Ma Giorgia Meloni non ci pensa proprio. Incalzata dalle opposizioni, intende chiudere in fretta una pratica che sta imbarazzando l’esecutivo. Perciò, quando la avvertono che Sgarbi ha dato disponibilità a rimettere l’incarico, a lei non sembra vero: «Mi aspetto di incontrarlo a Roma per accogliere le sue dimissioni», liquida la questione fra un summit e l’altro. Anche perché lui «ha potuto contare su un governo che ha atteso elementi oggettivi, ora spero che non pretenda che quello stesso governo sugli altri decida su elementi non obiettivi. Sarebbe eccessivo», taglia corto la premier a proposito della richiesta di approfondire tutte le ipotesi di incompatibilità nei ministeri, a partire da quello alla Cultura. E per far capire che non esiste alcun margine di ripensamento, ribadisce: «Mi pare che Sgarbi si sia reso conto che la scelta corretta fosse quella delle dimissioni e quindi le accolgo».

Tuttavia l’uscente non si rassegna. «Sono felice che la presidente abbia ritenuto corrette le mie dimissioni che confermo e che attendo di consegnarle personalmente», esordisce. «Condivido tutto quello che ha detto, ma sottolineo che l’indagine dell’Antitrust su di me è partita da lettere anonime, e fatico a credere che questo non possa avvenire per altri membri del governo, esponendoci a una mattanza di delazioni», prevede minaccioso. Spiegando la sua nuova mossa — il congelamento dell’incarico — come una strategia giuridica suggerita dagli avvocati per risolvere «il problema procedurale del ricorso al Tar previsto nella stessa delibera dell’Antitrust». Perciò, nelle more dell’incontro con la prima ministra «per valutare insieme la compatibilità fra le mie dimissioni e il ricorso, sarebbe forse più pertinente l’autosospensione», insiste. Senza escludere l’addio definitivo, tutt’altro: avverrà comunque, «come scelta volontaria ed esistenziale», anche se i giudici amministrativi dovessero dargli ragione, «ma non voglio, con le mie dimissioni immediate, ostacolare il Tar che può invalidare la delibera Antitrust».

Non aveva altra scelta, la presidente del Consiglio. Fin dal mattino il centrosinistra era tornato a chiedere una sua presa di posizione, dopo che Sgarbi aveva accennato a una «negoziazione» con il governo sul suo caso.
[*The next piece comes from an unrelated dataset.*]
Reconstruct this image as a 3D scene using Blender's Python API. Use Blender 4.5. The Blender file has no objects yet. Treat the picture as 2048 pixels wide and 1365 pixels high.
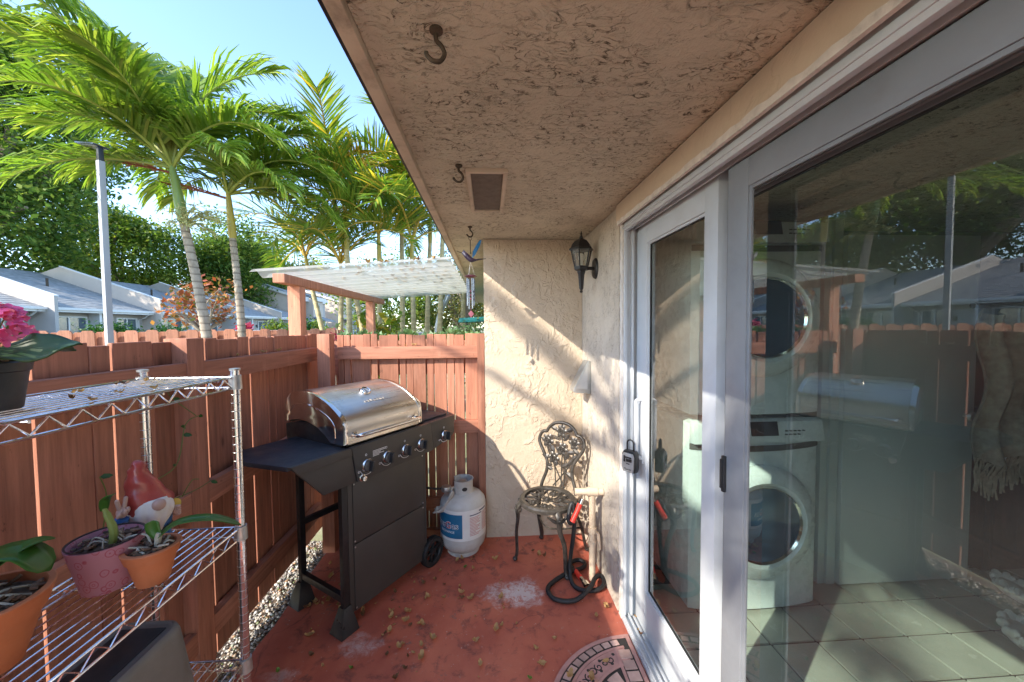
import bpy, bmesh, math, random
import numpy as np
from mathutils import Vector, Matrix, Quaternion

scene = bpy.context.scene
COL = scene.collection
R_ = math.radians
rnd = random.Random(7)

# ------------------------------------------------------------------ camera, sky, sun, exposure
cam_data = bpy.data.cameras.new('camera')
cam = bpy.data.objects.new('camera', cam_data)
COL.objects.link(cam)
cam_data.sensor_width = 36.0
cam_data.lens = 745.0 * 36.0 / 2048.0
cam_data.clip_start = 0.02
cam_data.clip_end = 600.0
cam.matrix_world = Matrix(((0.99799, 0.01065, -0.06255, 0.0),
                           (-0.06291, 0.03882, -0.99726, 0.0),
                           (-0.00819, 0.99919, 0.03941, 1.5),
                           (0, 0, 0, 1)))
scene.camera = cam

SUN_DIR = Vector((-1.0, -0.75, 0.80)).normalized()      # from the scene towards the sun
world = bpy.data.worlds.new('World')
scene.world = world
world.use_nodes = True
wn = world.node_tree
wn.nodes.clear()
w_out = wn.nodes.new('ShaderNodeOutputWorld')
w_bg = wn.nodes.new('ShaderNodeBackground')
w_sky = wn.nodes.new('ShaderNodeTexSky')
w_sky.sky_type = 'NISHITA'
w_sky.sun_disc = False
w_sky.sun_elevation = math.asin(SUN_DIR.z)
w_sky.sun_rotation = math.atan2(SUN_DIR.x, SUN_DIR.y) % (2 * math.pi)
w_sky.air_density = 0.9
w_sky.dust_density = 0.4
w_sky.ozone_density = 2.6
w_bg.inputs['Strength'].default_value = 0.15
wn.links.new(w_sky.outputs[0], w_bg.inputs['Color'])
wn.links.new(w_bg.outputs[0], w_out.inputs['Surface'])

sun_data = bpy.data.lights.new('sun', 'SUN')
sun_data.energy = 2.5
sun_data.angle = R_(0.53)
sun_data.color = (1.0, 0.92, 0.79)
sun = bpy.data.objects.new('sun', sun_data)
COL.objects.link(sun)
sun.rotation_euler = SUN_DIR.to_track_quat('Z', 'Y').to_euler()
sun.location = SUN_DIR * 30

scene.view_settings.view_transform = 'Standard'
scene.view_settings.look = 'None'
scene.view_settings.gamma = 1.0
scene.view_settings.use_curve_mapping = False
scene.view_settings.exposure = 2.08
scene.cycles.max_bounces = 10
scene.cycles.transparent_max_bounces = 24
scene.cycles.diffuse_bounces = 5
scene.cycles.glossy_bounces = 5
scene.cycles.sample_clamp_indirect = 10.0
scene.cycles.use_denoising = True
scene.cycles.blur_glossy = 5.0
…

Di «situazione che getta le istituzioni nel ridicolo» aveva parlato la dem Irene Manzi, esortando Meloni a mettere fine a «ricatti e balletti inqualificabili». Mentre il M5S l’ha invitata «a fare chiarezza e a chiudere l’agonia», offrendo anche una scappatoia: la maggioranza voti la mozione grillina di revoca del sottosegretario, firmata anche da Pd e Avs, che resta in calendario a Montecitorio finché le dimissioni di Sgarbi non saranno formalizzate.